Review

Jesus: A Theography

by Leonard Sweet and Frank Viola

Leonard Sweet and Frank Viola combine their expert communication skills in this heavy-duty treatise. Jesus says, “All Scripture points to me” in John 5:39, and JESUS: A THEOGRAPHY supplies the evidence of that telling statement. The authors demonstrate Jesus’ “appearance” throughout the Old and New Testament by weaving together a single ongoing storyline that encapsulates the Messiah’s life on earth.

"Throughout the book, Sweet and Viola quite successfully capture Jesus’ humanity and point out how His growing up years was oh-so-common... Also, they do an admirable job of pulling out the most telling and significant sections/lessons/contributions of Scripture while weaving it all into a cohesive and single theme: Jesus."

This challenging study, which combines the historical Jesus and the theology of Scripture, hasn’t been tackled before, but as readers will appreciate, Sweet and Viola do a wonderful job creating an ongoing narrative of Jesus’ human life while maintaining His divinity.
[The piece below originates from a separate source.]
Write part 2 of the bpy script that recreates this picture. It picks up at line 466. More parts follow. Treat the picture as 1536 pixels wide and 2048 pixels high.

Beginning at creation, the authors point out that the 66 books of the Bible are truly woven together by a single storyline. They suggest a helpful starting point for appreciating this single-theme study: “One of the best ways to look at the twenty-seven books of the New Testament may be to see them as almost a commentary on the Old Testament. The entire Scriptures, both Old and New Testaments, are unified by a common narrative. And once our eyes are opened to see that narrative, everything in both Testaments gels into a coherent, understandable, and amazing story.”

As Sweet and Viola correctly note, the end product of Christianity is a person (Jesus Christ) with two natures (divine/human) and four ministries (prophet/priest/king/sage) and four biographies (the Gospels). They detail more foundational principles in their introduction to this important work and then close out the opening chapter with three key points for readers to grasp. First, this text is written primarily for a Christian audience. Second, the authors begin recounting the story of Jesus from His birth in Bethlehem until His second coming via a chronological blending of the four Gospels. Third, this work is written not for scholars but for the general reading population.

The story of Jesus is set out from the beginning of the Old Testament through the New Testament as follows: Christ before time; Christ in creation (macro and micro); Jesus’ birth and boyhood; Jesus’ missing years; Jesus’ preparation for ministry; Jesus’ baptism and temptation; Jesus chooses His disciples; Jesus’ mission statement; Jesus: healer and miracle-worker; Jesus: teacher and preacher; the human Jesus; Jesus’ trial and crucifixion; the atonement and the harrowing of hell; the resurrection, ascension and pentecost; and the return of the king. Also included is a well-rounded conclusion that brings the key points together and recaps valuable principles. Finally, the authors supply an appendix filled with post-apostolic witnesses and the comments and quotes regarding who Jesus was (is).

Throughout the book, Sweet and Viola quite successfully capture Jesus’ humanity and point out how His growing up years was oh-so-common (something many Christ followers seem to forget). Also, they do an admirable job of pulling out the most telling and significant sections/lessons/contributions of Scripture while weaving it all into a cohesive and single theme: Jesus. Readers will appreciate Jesus as the man and Jesus as God in fresh ways as they work through this inspirational text.